Pull out every line below holding the word "script".

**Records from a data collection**
== == ==

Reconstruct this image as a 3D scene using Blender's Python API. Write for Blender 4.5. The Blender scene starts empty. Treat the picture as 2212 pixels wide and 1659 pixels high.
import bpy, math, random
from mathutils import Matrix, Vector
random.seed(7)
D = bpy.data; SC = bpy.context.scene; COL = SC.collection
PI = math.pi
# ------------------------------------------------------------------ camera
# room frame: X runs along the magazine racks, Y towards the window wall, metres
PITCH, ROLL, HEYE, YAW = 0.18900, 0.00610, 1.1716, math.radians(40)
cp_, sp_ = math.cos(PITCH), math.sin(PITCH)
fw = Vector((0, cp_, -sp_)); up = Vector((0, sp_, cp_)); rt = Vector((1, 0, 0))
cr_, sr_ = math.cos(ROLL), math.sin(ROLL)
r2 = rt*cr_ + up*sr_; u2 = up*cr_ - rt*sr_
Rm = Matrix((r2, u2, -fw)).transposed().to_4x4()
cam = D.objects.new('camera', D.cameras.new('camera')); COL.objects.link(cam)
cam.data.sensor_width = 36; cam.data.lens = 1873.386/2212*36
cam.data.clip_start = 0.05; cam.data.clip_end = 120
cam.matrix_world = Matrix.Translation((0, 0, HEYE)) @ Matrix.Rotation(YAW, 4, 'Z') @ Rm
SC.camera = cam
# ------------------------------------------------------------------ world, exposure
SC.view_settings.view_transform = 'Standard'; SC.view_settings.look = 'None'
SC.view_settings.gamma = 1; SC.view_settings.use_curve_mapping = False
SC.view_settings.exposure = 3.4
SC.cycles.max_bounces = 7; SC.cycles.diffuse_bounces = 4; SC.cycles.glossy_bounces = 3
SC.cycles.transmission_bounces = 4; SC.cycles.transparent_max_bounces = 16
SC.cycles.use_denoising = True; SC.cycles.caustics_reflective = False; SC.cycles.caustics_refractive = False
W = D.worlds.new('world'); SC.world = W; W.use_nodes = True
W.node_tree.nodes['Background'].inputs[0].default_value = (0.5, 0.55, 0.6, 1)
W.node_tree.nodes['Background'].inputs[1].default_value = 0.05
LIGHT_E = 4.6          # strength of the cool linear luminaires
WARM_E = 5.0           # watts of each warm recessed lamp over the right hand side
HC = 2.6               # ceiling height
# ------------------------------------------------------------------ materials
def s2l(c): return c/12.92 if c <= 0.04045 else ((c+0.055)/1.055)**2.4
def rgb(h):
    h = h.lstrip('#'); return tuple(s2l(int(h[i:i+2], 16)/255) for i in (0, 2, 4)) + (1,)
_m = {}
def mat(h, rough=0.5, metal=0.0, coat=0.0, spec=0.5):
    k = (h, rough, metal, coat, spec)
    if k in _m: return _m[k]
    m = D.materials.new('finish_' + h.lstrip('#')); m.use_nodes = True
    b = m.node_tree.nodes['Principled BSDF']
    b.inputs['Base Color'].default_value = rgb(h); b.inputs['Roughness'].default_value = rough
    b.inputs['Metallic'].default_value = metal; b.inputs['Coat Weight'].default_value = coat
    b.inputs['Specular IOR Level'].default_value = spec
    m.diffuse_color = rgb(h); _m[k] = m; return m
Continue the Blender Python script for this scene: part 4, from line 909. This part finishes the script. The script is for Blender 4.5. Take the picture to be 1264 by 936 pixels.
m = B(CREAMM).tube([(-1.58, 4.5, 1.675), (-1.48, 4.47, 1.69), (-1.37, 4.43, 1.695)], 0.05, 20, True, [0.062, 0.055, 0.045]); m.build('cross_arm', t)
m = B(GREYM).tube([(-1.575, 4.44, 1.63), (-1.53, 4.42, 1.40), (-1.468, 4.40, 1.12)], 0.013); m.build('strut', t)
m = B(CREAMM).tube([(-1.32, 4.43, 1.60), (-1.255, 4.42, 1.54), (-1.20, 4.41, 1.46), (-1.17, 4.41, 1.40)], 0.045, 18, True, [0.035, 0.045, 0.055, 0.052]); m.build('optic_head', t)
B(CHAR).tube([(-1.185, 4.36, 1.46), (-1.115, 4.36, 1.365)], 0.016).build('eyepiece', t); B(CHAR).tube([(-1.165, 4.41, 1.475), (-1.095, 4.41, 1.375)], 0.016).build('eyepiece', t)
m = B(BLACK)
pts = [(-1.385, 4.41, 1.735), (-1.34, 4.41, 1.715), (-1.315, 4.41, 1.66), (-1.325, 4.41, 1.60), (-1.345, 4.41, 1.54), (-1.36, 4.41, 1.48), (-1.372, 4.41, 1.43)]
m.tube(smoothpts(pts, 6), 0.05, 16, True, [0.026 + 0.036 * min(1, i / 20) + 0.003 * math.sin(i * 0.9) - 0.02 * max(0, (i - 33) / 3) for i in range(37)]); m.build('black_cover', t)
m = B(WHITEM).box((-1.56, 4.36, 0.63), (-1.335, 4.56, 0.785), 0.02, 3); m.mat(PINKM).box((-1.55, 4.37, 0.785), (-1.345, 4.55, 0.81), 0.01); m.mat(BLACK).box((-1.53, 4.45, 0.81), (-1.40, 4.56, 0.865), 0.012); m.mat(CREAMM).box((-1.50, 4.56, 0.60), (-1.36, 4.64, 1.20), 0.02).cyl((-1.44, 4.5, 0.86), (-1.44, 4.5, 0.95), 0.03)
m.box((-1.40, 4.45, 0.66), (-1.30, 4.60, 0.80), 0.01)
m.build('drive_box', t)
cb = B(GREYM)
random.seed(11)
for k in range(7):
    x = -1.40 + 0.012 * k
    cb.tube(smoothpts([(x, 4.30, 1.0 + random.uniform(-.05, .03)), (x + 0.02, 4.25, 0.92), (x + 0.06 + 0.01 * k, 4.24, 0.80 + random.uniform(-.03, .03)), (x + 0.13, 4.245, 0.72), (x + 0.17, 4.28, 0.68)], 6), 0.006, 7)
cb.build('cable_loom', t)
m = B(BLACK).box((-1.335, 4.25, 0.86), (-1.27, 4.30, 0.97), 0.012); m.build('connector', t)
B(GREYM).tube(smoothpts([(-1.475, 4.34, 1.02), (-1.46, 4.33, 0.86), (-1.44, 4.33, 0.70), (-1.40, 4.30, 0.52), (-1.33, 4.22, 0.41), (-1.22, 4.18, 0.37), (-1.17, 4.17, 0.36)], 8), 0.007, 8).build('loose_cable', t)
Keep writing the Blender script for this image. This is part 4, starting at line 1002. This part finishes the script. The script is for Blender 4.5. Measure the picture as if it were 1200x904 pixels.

== == ==

**Written solution**
Continue the Blender Python script for this scene: part 4, from line 909. This part finishes the script. The script is for Blender 4.5. Take the picture to be 1264 by 936 pixels.
Keep writing the Blender script for this image. This is part 4, starting at line 1002. This part finishes the script. The script is for Blender 4.5. Measure the picture as if it were 1200x904 pixels.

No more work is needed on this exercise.